↓

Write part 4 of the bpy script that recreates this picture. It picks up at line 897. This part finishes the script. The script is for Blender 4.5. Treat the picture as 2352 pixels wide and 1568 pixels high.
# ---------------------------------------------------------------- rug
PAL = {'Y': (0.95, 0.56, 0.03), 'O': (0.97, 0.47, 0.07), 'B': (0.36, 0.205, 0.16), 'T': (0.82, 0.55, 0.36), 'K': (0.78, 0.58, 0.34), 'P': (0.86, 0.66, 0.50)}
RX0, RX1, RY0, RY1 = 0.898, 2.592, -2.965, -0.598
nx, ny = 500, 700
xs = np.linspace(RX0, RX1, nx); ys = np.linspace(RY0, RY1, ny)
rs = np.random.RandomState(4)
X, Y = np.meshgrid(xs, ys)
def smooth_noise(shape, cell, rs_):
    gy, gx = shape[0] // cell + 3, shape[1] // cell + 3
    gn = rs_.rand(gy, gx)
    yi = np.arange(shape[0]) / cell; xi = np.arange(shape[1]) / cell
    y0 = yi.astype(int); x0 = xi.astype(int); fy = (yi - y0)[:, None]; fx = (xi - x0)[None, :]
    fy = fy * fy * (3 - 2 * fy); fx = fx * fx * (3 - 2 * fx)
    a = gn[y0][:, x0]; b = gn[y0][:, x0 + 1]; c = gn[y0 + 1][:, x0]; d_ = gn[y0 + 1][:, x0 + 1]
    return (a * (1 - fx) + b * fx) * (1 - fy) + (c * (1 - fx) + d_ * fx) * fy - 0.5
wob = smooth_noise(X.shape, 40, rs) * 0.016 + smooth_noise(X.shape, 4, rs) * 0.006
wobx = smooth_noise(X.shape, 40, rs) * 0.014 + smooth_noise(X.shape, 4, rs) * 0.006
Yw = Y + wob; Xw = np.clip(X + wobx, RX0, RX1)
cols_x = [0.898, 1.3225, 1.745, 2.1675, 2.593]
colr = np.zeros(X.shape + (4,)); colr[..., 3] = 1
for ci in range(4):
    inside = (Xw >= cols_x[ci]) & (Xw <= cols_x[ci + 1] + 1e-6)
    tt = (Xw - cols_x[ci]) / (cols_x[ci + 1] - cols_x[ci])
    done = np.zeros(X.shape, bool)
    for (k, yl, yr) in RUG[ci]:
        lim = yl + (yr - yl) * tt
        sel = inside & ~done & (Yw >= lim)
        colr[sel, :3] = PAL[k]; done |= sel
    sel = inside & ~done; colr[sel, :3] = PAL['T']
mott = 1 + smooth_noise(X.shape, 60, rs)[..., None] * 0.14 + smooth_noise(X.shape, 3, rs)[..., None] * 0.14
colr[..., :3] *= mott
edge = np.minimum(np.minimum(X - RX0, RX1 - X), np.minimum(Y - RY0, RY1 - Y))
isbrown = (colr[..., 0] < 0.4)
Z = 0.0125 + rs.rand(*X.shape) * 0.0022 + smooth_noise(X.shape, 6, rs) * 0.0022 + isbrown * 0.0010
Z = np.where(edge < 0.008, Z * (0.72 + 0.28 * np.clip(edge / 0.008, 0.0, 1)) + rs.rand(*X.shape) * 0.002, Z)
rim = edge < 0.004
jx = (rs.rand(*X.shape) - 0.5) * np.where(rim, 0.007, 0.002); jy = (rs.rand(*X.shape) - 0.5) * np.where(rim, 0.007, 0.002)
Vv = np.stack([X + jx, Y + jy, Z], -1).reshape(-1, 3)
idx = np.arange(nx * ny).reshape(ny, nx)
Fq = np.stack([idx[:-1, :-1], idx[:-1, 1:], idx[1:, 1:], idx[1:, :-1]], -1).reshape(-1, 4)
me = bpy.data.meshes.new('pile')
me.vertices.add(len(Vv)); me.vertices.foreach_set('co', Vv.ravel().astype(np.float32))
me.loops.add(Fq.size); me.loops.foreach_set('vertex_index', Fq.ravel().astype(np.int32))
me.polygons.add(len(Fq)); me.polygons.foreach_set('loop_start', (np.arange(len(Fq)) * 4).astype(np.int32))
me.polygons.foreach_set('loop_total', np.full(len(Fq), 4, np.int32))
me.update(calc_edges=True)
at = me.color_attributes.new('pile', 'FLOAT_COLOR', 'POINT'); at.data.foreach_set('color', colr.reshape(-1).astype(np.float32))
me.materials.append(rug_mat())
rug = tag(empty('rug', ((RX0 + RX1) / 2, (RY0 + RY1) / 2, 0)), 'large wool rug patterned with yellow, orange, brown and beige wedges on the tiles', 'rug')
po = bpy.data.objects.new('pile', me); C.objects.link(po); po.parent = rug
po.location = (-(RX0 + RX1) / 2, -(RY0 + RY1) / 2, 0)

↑

Transcribe all of the material exactly. Omit nothing.

Exercise result:
Write part 4 of the bpy script that recreates this picture. It picks up at line 897. This part finishes the script. The script is for Blender 4.5. Treat the picture as 2352 pixels wide and 1568 pixels high.
# ---------------------------------------------------------------- rug
PAL = {'Y': (0.95, 0.56, 0.03), 'O': (0.97, 0.47, 0.07), 'B': (0.36, 0.205, 0.16), 'T': (0.82, 0.55, 0.36), 'K': (0.78, 0.58, 0.34), 'P': (0.86, 0.66, 0.50)}
RX0, RX1, RY0, RY1 = 0.898, 2.592, -2.965, -0.598
nx, ny = 500, 700
xs = np.linspace(RX0, RX1, nx); ys = np.linspace(RY0, RY1, ny)
rs = np.random.RandomState(4)
X, Y = np.meshgrid(xs, ys)
def smooth_noise(shape, cell, rs_):
    gy, gx = shape[0] // cell + 3, shape[1] // cell + 3
    gn = rs_.rand(gy, gx)
    yi = np.arange(shape[0]) / cell; xi = np.arange(shape[1]) / cell
    y0 = yi.astype(int); x0 = xi.astype(int); fy = (yi - y0)[:, None]; fx = (xi - x0)[None, :]
    fy = fy * fy * (3 - 2 * fy); fx = fx * fx * (3 - 2 * fx)
    a = gn[y0][:, x0]; b = gn[y0][:, x0 + 1]; c = gn[y0 + 1][:, x0]; d_ = gn[y0 + 1][:, x0 + 1]
    return (a * (1 - fx) + b * fx) * (1 - fy) + (c * (1 - fx) + d_ * fx) * fy - 0.5
wob = smooth_noise(X.shape, 40, rs) * 0.016 + smooth_noise(X.shape, 4, rs) * 0.006
wobx = smooth_noise(X.shape, 40, rs) * 0.014 + smooth_noise(X.shape, 4, rs) * 0.006
Yw = Y + wob; Xw = np.clip(X + wobx, RX0, RX1)
cols_x = [0.898, 1.3225, 1.745, 2.1675, 2.593]
colr = np.zeros(X.shape + (4,)); colr[..., 3] = 1
for ci in range(4):
    inside = (Xw >= cols_x[ci]) & (Xw <= cols_x[ci + 1] + 1e-6)
    tt = (Xw - cols_x[ci]) / (cols_x[ci + 1] - cols_x[ci])
    done = np.zeros(X.shape, bool)
    for (k, yl, yr) in RUG[ci]:
        lim = yl + (yr - yl) * tt
        sel = inside & ~done & (Yw >= lim)
        colr[sel, :3] = PAL[k]; done |= sel
    sel = inside & ~done; colr[sel, :3] = PAL['T']
mott = 1 + smooth_noise(X.shape, 60, rs)[..., None] * 0.14 + smooth_noise(X.shape, 3, rs)[..., None] * 0.14
colr[..., :3] *= mott
edge = np.minimum(np.minimum(X - RX0, RX1 - X), np.minimum(Y - RY0, RY1 - Y))
isbrown = (colr[..., 0] < 0.4)
Z = 0.0125 + rs.rand(*X.shape) * 0.0022 + smooth_noise(X.shape, 6, rs) * 0.0022 + isbrown * 0.0010
Z = np.where(edge < 0.008, Z * (0.72 + 0.28 * np.clip(edge / 0.008, 0.0, 1)) + rs.rand(*X.shape) * 0.002, Z)
rim = edge < 0.004
jx = (rs.rand(*X.shape) - 0.5) * np.where(rim, 0.007, 0.002); jy = (rs.rand(*X.shape) - 0.5) * np.where(rim, 0.007, 0.002)
Vv = np.stack([X + jx, Y + jy, Z], -1).reshape(-1, 3)
idx = np.arange(nx * ny).reshape(ny, nx)
Fq = np.stack([idx[:-1, :-1], idx[:-1, 1:], idx[1:, 1:], idx[1:, :-1]], -1).reshape(-1, 4)
me = bpy.data.meshes.new('pile')
me.vertices.add(len(Vv)); me.vertices.foreach_set('co', Vv.ravel().astype(np.float32))
me.loops.add(Fq.size); me.loops.foreach_set('vertex_index', Fq.ravel().astype(np.int32))
me.polygons.add(len(Fq)); me.polygons.foreach_set('loop_start', (np.arange(len(Fq)) * 4).astype(np.int32))
me.polygons.foreach_set('loop_total', np.full(len(Fq), 4, np.int32))
me.update(calc_edges=True)
at = me.color_attributes.new('pile', 'FLOAT_COLOR', 'POINT'); at.data.foreach_set('color', colr.reshape(-1).astype(np.float32))
me.materials.append(rug_mat())
rug = tag(empty('rug', ((RX0 + RX1) / 2, (RY0 + RY1) / 2, 0)), 'large wool rug patterned with yellow, orange, brown and beige wedges on the tiles', 'rug')
po = bpy.data.objects.new('pile', me); C.objects.link(po); po.parent = rug
po.location = (-(RX0 + RX1) / 2, -(RY0 + RY1) / 2, 0)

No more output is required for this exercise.